_Records provided_:
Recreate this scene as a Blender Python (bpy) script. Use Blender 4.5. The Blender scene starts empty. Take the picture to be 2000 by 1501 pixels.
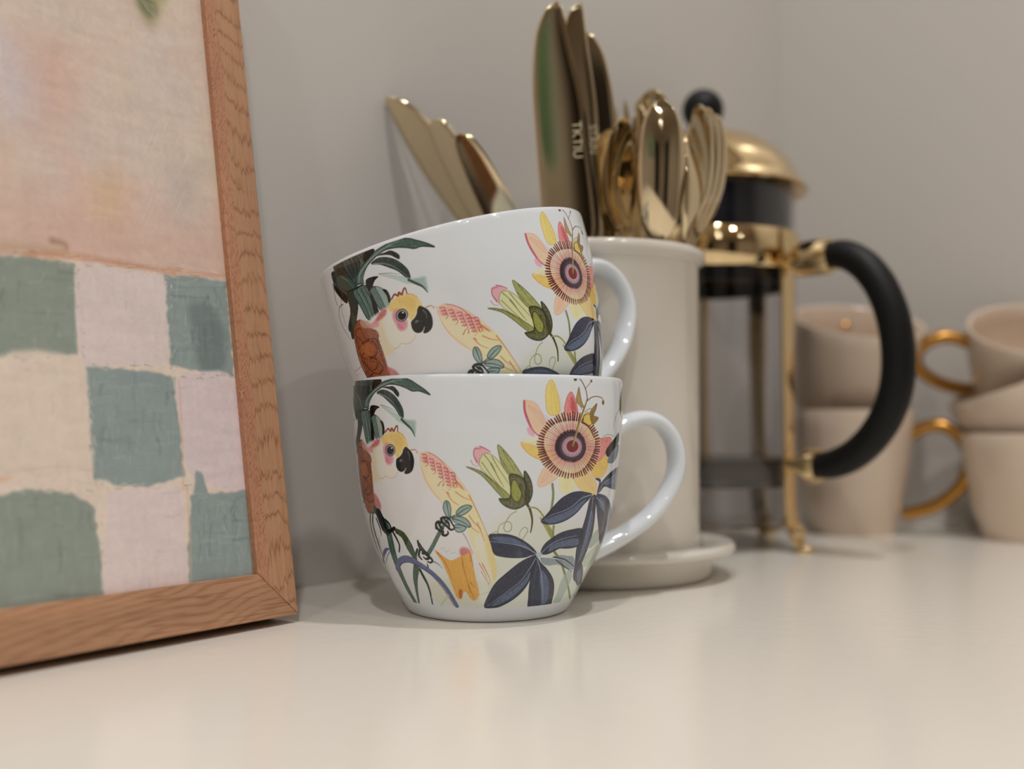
import bpy, bmesh, math, random
import numpy as np
from mathutils import Vector, Matrix

random.seed(7); rng = np.random.default_rng(7)
SC = bpy.context.scene; COL = SC.collection
MM = 0.001
# ------------------------------------------------------------------ camera
F_PX = 2088.0; PITCH = math.atan(71.5 / F_PX); EYE = 69.0      # lens in pixels of a 2000 px frame, tilt, eye height over the worktop (mm)
cd = bpy.data.cameras.new('camera'); cam = bpy.data.objects.new('camera', cd); COL.objects.link(cam); SC.camera = cam
cam.location = (0, 0, EYE * MM); cam.rotation_euler = (math.pi / 2 + PITCH, 0, 0)
cd.sensor_width = 36; cd.sensor_fit = 'HORIZONTAL'; cd.lens = F_PX / 2000 * 36
cd.clip_start = 0.01; cd.clip_end = 50
cd.dof.use_dof = True; cd.dof.focus_distance = 0.366; cd.dof.aperture_fstop = cd.lens / 7.8
# ------------------------------------------------------------------ world, exposure
w = bpy.data.worlds.new('sky'); SC.world = w; w.use_nodes = True
nt = w.node_tree; bgn = nt.nodes['Background']
bgn.inputs[0].default_value = (0.75, 0.86, 1.0, 1); bgn.inputs[1].default_value = 1.3
vs = SC.view_settings; vs.view_transform = 'Standard'; vs.look = 'None'; vs.gamma = 1; vs.exposure = 0.0; vs.use_curve_mapping = False
SC.display_settings.display_device = 'sRGB'
try:
    SC.cycles.use_denoising = True; SC.cycles.max_bounces = 10; SC.cycles.transparent_max_bounces = 24; SC.cycles.sample_clamp_indirect = 6
    SC.cycles.caustics_reflective = False; SC.cycles.caustics_refractive = False
except Exception: pass
# the room: two walls meet at corner C; axis A runs along the left wall, axis B along the right wall
CX, CY = 0.198, 0.781
AX = Vector((-0.652, -0.758, 0)); BX = Vector((0.758, -0.652, 0))
ZC, ZF = 1.50, -0.90; LA, LB = 3.2, 3.4
def room(a, b, z): return Vector((CX, CY, 0)) + AX * a + BX * b + Vector((0, 0, z))
LAMP_W = 3.75; LAMP_COL = (1.0, 0.982, 0.965)
LAMPS = [(0.42, 0.50), (1.05, 0.50), (1.8, 0.55), (0.7, 1.45), (1.7, 1.75), (0.8, 2.5), (2.3, 2.4)]
LAMP_K = [1.25, 1.25, 1.0, 0.8, 0.6, 0.5, 0.5]

# ------------------------------------------------------------------ photo pixel -> place helpers (mm), used to put traced points on real surfaces
def ray(x, y):
    a = (x - 1000) / F_PX; b = -(y - 750.5) / F_PX
    return np.array([a, math.cos(PITCH) - b * math.sin(PITCH), math.sin(PITCH) + b * math.cos(PITCH)])
def py(x, y, Y):
    d = ray(x, y); return Vector((d[0] * Y / d[1], Y, EYE + d[2] * Y / d[1]))

# ------------------------------------------------------------------ objects
def link(name, me, mats, parent=None, smooth=35):
    o = bpy.data.objects.new(name, me); COL.objects.link(o)
    for m in (mats if isinstance(mats, (list, tuple)) else [mats]): me.materials.append(m)
    if parent: o.parent = parent
    if smooth:
        me.shade_smooth()
        try: me.set_sharp_from_angle(angle=math.radians(smooth))
        except Exception: pass
    return o
def mesh(name, V, Fc):
    me = bpy.data.meshes.new(name); me.from_pydata([tuple(float(c) * MM for c in v) for v in V], [], Fc); me.validate(); me.update()
    bm = bmesh.new(); bm.from_mesh(me); bmesh.ops.recalc_face_normals(bm, faces=bm.faces); bm.to_mesh(me); bm.free()
    return me
def tag(o, label=None, cat=None, group=None, kind=None):
    if label: o['label'] = label
    if cat: o['category'] = cat
    if group: o['group'] = group
    if kind: o['kind'] = kind
    return o
def thing(name, label, cat, loc=(0, 0, 0), rot=None, group=None):
    o = bpy.data.objects.new(name, None); COL.objects.link(o); o.empty_display_size = 0.01
    o.location = Vector(loc) * MM
    if rot is not None: o.rotation_euler = rot
    return tag(o, label, cat, group)
def lathe(prof, n=96):
    V = []; Fc = []; rings = []
    for r, z in prof:
        if r < 1e-6: rings.append([len(V)]); V.append((0, 0, z))
        else:
            rings.append(list(range(len(V), len(V) + n)))
            V += [(r * math.cos(2 * math.pi * i / n), r * math.sin(2 * math.pi * i / n), z) for i in range(n)]
    for a, b in zip(rings, rings[1:]):
        for i in range(n):
            j = (i + 1) % n
            if len(a) == 1 and len(b) == 1: continue
            if len(a) == 1: Fc.append((a[0], b[j], b[i]))
            elif len(b) == 1: Fc.append((a[i], a[j], b[0]))
            else: Fc.append((a[i], a[j], b[j], b[i]))
    return V, Fc
def crom(P, k=6, closed=False):
    P = [np.array(p, float) for p in P]; n = len(P); out = []
    rngi = range(n) if closed else range(n - 1)
    for i in rngi:
        p0 = P[(i - 1) % n] if closed or i > 0 else 2 * P[0] - P[1]
        p1 = P[i]; p2 = P[(i + 1) % n]
        p3 = P[(i + 2) % n] if closed or i + 2 < n else 2 * P[-1] - P[-2]
        for j in range(k):
            t = j / k
            out.append(0.5 * (2 * p1 + (p2 - p0) * t + (2 * p0 - 5 * p1 + 4 * p2 - p3) * t * t + (3 * p1 - p0 - 3 * p2 + p3) * t ** 3))
    if not closed: out.append(P[-1])
    return out
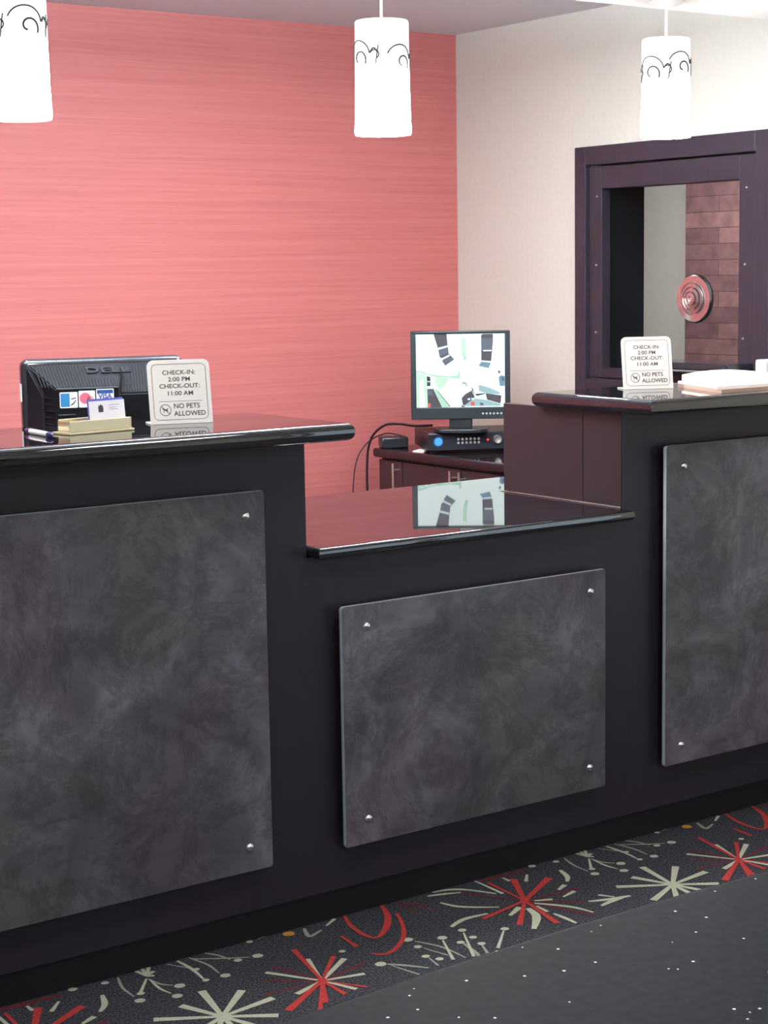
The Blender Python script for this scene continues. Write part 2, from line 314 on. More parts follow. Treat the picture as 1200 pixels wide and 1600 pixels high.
def floor():
    mats = [M_['c_base'], M_['c_b'], M_['c_g'], M_['c_r'], M_['c_d'], M_['c_o']]
    idx = dict(b=1, g=2, r=3, d=4, o=5); lift = dict(d=.0006, g=.0008, b=.0010, r=.0012, o=.0014)
    mb = MB(); mb.box(-2.5, 7.2, -2.5, 8.2, -.1, 0)
    bm = mb.bm; PX, PY = 1.245, .95
    def stroke(pts, w, c, n, ox, oy):
        z = lift[c]+n*1e-6
        if len(pts) > 2: pts = [(p.x, p.y) for p in spline([(a, b, 0) for a, b in pts], 4)]
        L = []; R = []
        for i, p in enumerate(pts):
            a = pts[max(i-1, 0)]; b = pts[min(i+1, len(pts)-1)]
            d = Vector((b[0]-a[0], b[1]-a[1])); d.normalize(); q = Vector((-d.y, d.x))
            t = i/(len(pts)-1); ww = w*(.75+.5*math.sin(math.pi*min(1, t*1.1))) if len(pts) > 2 else w*(.62+.5*t)
            L.append(bm.verts.new((p[0]+ox+q.x*ww/2, p[1]+oy+q.y*ww/2, z))); R.append(bm.verts.new((p[0]+ox-q.x*ww/2, p[1]+oy-q.y*ww/2, z)))
        for i in range(len(pts)-1):
            f = bm.faces.new((R[i], R[i+1], L[i+1], L[i])); f.material_index = idx[c]
    def disc(p, r, c, n, ox, oy):
        z = lift[c]+n*1e-6+.0001
        f = bm.faces.new([bm.verts.new((p[0]+ox+r*math.cos(a*math.pi/7)*(1+.08*math.sin(3*a+n)), p[1]+oy+r*.92*math.sin(a*math.pi/7), z)) for a in range(14)])
        f.material_index = idx[c]
    for iy in range(-4, 1):
        for ix in range(-3, 2):
            for n, (c, w, P) in enumerate(CARPET):
                pts = [(a/1000, b/1000) for a, b in P]; ox = ix*PX+(iy % 2)*.6*(iy != 0); oy = iy*PY
                if max(abs(p[0]+ox) for p in pts) > 3.7 or min(p[1]+oy for p in pts) < -2.4: continue
                if w < 0: disc(pts[0], -w*.00072, c, n, ox, oy)
                else: stroke(pts, w*(.00115 if c in 'rd' else .0018), c, n, ox, oy)
    o = mb.build('floor', mats)
    tag(o, 'charcoal lobby carpet with red and sage starbursts and dots', kind='structure')
floor()

struct('wall_back', MB().box(-2.5, XW+.21, YW, YW+.12, 0, 2.7), M_['red'], 'red grasscloth wall behind the reception desk')
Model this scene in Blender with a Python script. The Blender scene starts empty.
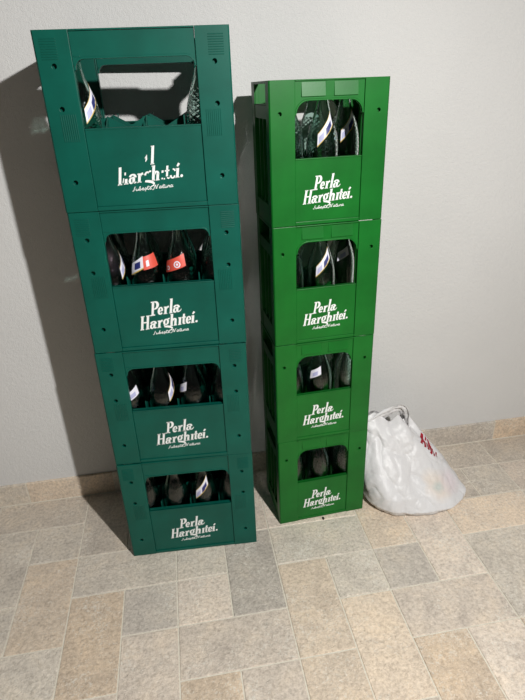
import bpy, bmesh, math, random
from mathutils import Vector, Matrix, noise

random.seed(7)
sc = bpy.context.scene
COL = sc.collection

# ------------------------------------------------------------------ camera, world, light, exposure
F_PX = 526.0
YAW, PITCH, ROLL, CAM_H = 0.1516, 0.4607, -0.0384, 1.3374
WALL_Y = 1.6247
fw = Vector((math.sin(YAW)*math.cos(PITCH), math.cos(YAW)*math.cos(PITCH), -math.sin(PITCH)))
r0 = Vector((math.cos(YAW), -math.sin(YAW), 0)); u0 = r0.cross(fw)
rt = r0*math.cos(ROLL) + u0*math.sin(ROLL)
up = -r0*math.sin(ROLL) + u0*math.cos(ROLL)
cam_data = bpy.data.cameras.new('camera')
cam_data.sensor_fit = 'VERTICAL'; cam_data.sensor_height = 36.0
cam_data.lens = 36.0*F_PX/700.0
cam_data.clip_start = 0.02
cam = bpy.data.objects.new('camera', cam_data); COL.objects.link(cam)
cam.matrix_world = Matrix(((rt.x, up.x, -fw.x, 0), (rt.y, up.y, -fw.y, 0), (rt.z, up.z, -fw.z, CAM_H), (0, 0, 0, 1)))
sc.camera = cam

world = bpy.data.worlds.new('room_ambience'); sc.world = world
world.use_nodes = True
bg = world.node_tree.nodes['Background']
bg.inputs[0].default_value = (1.0, 0.98, 0.94, 1)
bg.inputs[1].default_value = 0.043

lamp = bpy.data.lights.new('ceiling_lamp', 'AREA')                # a small disc lamp turned down towards the stacks
lamp.shape = 'DISK'; lamp.size = 0.05
lamp.energy = 51; lamp.color = (1.0, 0.992, 0.97)
lo = bpy.data.objects.new('ceiling_lamp', lamp); COL.objects.link(lo)
lo.location = (0.69, -0.20, 1.92)
lo.rotation_euler = Vector((-.36, .50, -.80)).to_track_quat('-Z', 'Y').to_euler()

sc.view_settings.view_transform = 'Standard'
sc.view_settings.look = 'None'
sc.view_settings.gamma = 1.0
sc.view_settings.use_curve_mapping = False
sc.view_settings.exposure = 0.0

# ------------------------------------------------------------------ helpers
def srgb(r, g, b):
    f = lambda c: c/12.92 if c <= .04045 else ((c+.055)/1.055)**2.4
    return (f(r/255), f(g/255), f(b/255), 1)

def obj(name, bm, mats, parent=None, smooth=False):
    me = bpy.data.meshes.new(name)
    bm.normal_update(); bm.to_mesh(me); bm.free()
    for m in (mats if isinstance(mats, (list, tuple)) else [mats]): me.materials.append(m)
    if smooth:
        for p in me.polygons: p.use_smooth = True
    o = bpy.data.objects.new(name, me); COL.objects.link(o)
    if parent: o.parent = parent
    return o

def thing(name, label, cat, loc=(0, 0, 0), rz=0, group=None):
    o = bpy.data.objects.new(name, None); COL.objects.link(o)
    o.empty_display_size = .05
    o.location = loc; o.rotation_euler = (0, 0, rz)
    o['label'] = label; o['category'] = cat
    if group: o['group'] = group
    return o

def copy_thing(src, name=None):
    c = src.copy(); COL.objects.link(c)
    for ch in src.children:
        d = ch.copy(); COL.objects.link(d); d.parent = c
    return c

def add_box(bm, x0, y0, z0, x1, y1, z1, mat=0, M=None):
    vs = [bm.verts.new((x, y, z)) for z in (z0, z1) for y in (y0, y1) for x in (x0, x1)]
    if M is not None:
        for v in vs: v.co = M @ v.co
    idx = ((0, 2, 3, 1), (4, 5, 7, 6), (0, 1, 5, 4), (1, 3, 7, 5), (3, 2, 6, 7), (2, 0, 4, 6))
    for f in idx:
        fc = bm.faces.new([vs[i] for i in f]); fc.material_index = mat
    return vs

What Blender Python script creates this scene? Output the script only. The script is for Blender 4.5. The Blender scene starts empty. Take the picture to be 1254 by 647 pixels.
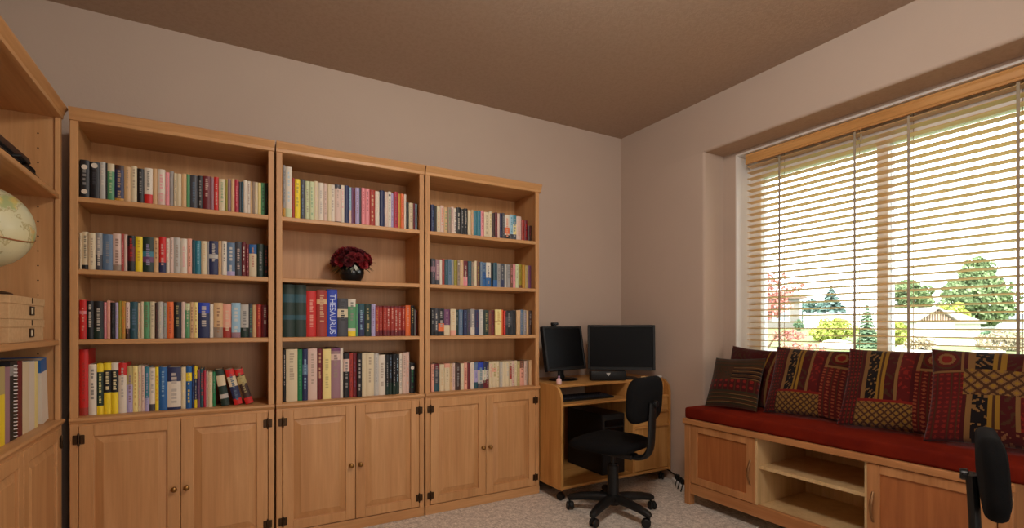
import bpy, bmesh, math, random
from mathutils import Vector, Matrix
random.seed(7)
D = bpy.data
S = bpy.context.scene
COL = S.collection
PI = math.pi

# ------------------------------------------------------------------ helpers
def lin(c):
    c = c / 255.0
    return c / 12.92 if c <= 0.04045 else ((c + 0.055) / 1.055) ** 2.4
def rgb(r, g, b):
    return (lin(r), lin(g), lin(b), 1.0)

def finish(name, bm, mats, parent=None, smooth=None, loc=None, rot=None):
    """link a bmesh as ONE mesh object"""
    me = D.meshes.new(name)
    bmesh.ops.recalc_face_normals(bm, faces=bm.faces) if smooth != 'keep' else None
    bm.to_mesh(me); bm.free()
    if not isinstance(mats, (list, tuple)):
        mats = [mats]
    for m in mats:
        me.materials.append(m)
    if smooth:
        for p in me.polygons:
            p.use_smooth = True
        if smooth != 'keep':
            me.set_sharp_from_angle(angle=math.radians(smooth if smooth is not True else 40))
    o = D.objects.new(name, me)
    COL.objects.link(o)
    if parent is not None:
        o.parent = parent
    if loc is not None:
        o.location = loc
    if rot is not None:
        o.rotation_euler = rot
    return o

def root(name, loc=(0, 0, 0), rz=0.0):
    o = D.objects.new(name, None)
    o.empty_display_size = 0.1
    COL.objects.link(o)
    o.location = loc
    o.rotation_euler = (0, 0, rz)
    return o

def tag(o, label=None, cat=None, group=None, kind=None):
    if label: o['label'] = label
    if cat: o['category'] = cat
    if group: o['group'] = group
    if kind: o['kind'] = kind
    return o

def box(bm, x0, x1, y0, y1, z0, z1, bev=0.0, mat=0, seg=1):
    g = bmesh.ops.create_cube(bm, size=1.0)
    vs = g['verts']
    for v in vs:
        v.co = Vector(((x0 + x1) / 2 + v.co.x * (x1 - x0), (y0 + y1) / 2 + v.co.y * (y1 - y0), (z0 + z1) / 2 + v.co.z * (z1 - z0)))
    fs = set(f for v in vs for f in v.link_faces)
    if bev > 0:
        es = list(set(e for v in vs for e in v.link_edges))
        r = bmesh.ops.bevel(bm, geom=es, offset=bev, segments=seg, affect='EDGES', profile=0.5)
        fs = set(f for f in fs if f.is_valid) | set(r['faces'])
    for f in fs:
        f.material_index = mat
    return list(fs)

def prism(bm, pts, fn, a, b, mat=0):
    """extrude closed 2-D outline pts; fn(p, q, t) -> 3-D point; t from a to b"""
    va = [bm.verts.new(fn(p[0], p[1], a)) for p in pts]
    vb = [bm.verts.new(fn(p[0], p[1], b)) for p in pts]
    n = len(pts)
    fs = [bm.faces.new(va), bm.faces.new(list(reversed(vb)))]
    for i in range(n):
        j = (i + 1) % n
        fs.append(bm.faces.new((va[i], vb[i], vb[j], va[j])))
    for f in fs:
        f.material_index = mat
    return fs

def lathe(bm, prof, cx=0, cy=0, cz=0, n=24, mat=0, axis='z'):
    rings = []
    for r, z in prof:
        ring = []
        for i in range(n):
            a = 2 * PI * i / n
            p = (r * math.cos(a), r * math.sin(a), z)
            if axis == 'y': p = (p[0], p[2], p[1])
            if axis == 'x': p = (p[2], p[0], p[1])
            ring.append(bm.verts.new((cx + p[0], cy + p[1], cz + p[2])))
        rings.append(ring)
    for k in range(len(rings) - 1):
        for i in range(n):
            j = (i + 1) % n
            bm.faces.new((rings[k][i], rings[k][j], rings[k + 1][j], rings[k + 1][i])).material_index = mat
    for ring in (rings[0], rings[-1]):
        try:
            bm.faces.new(ring).material_index = mat
        except ValueError:
            pass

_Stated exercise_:
Output a single number: how many lines contain the word "this".

_Answer to the exercise_:
4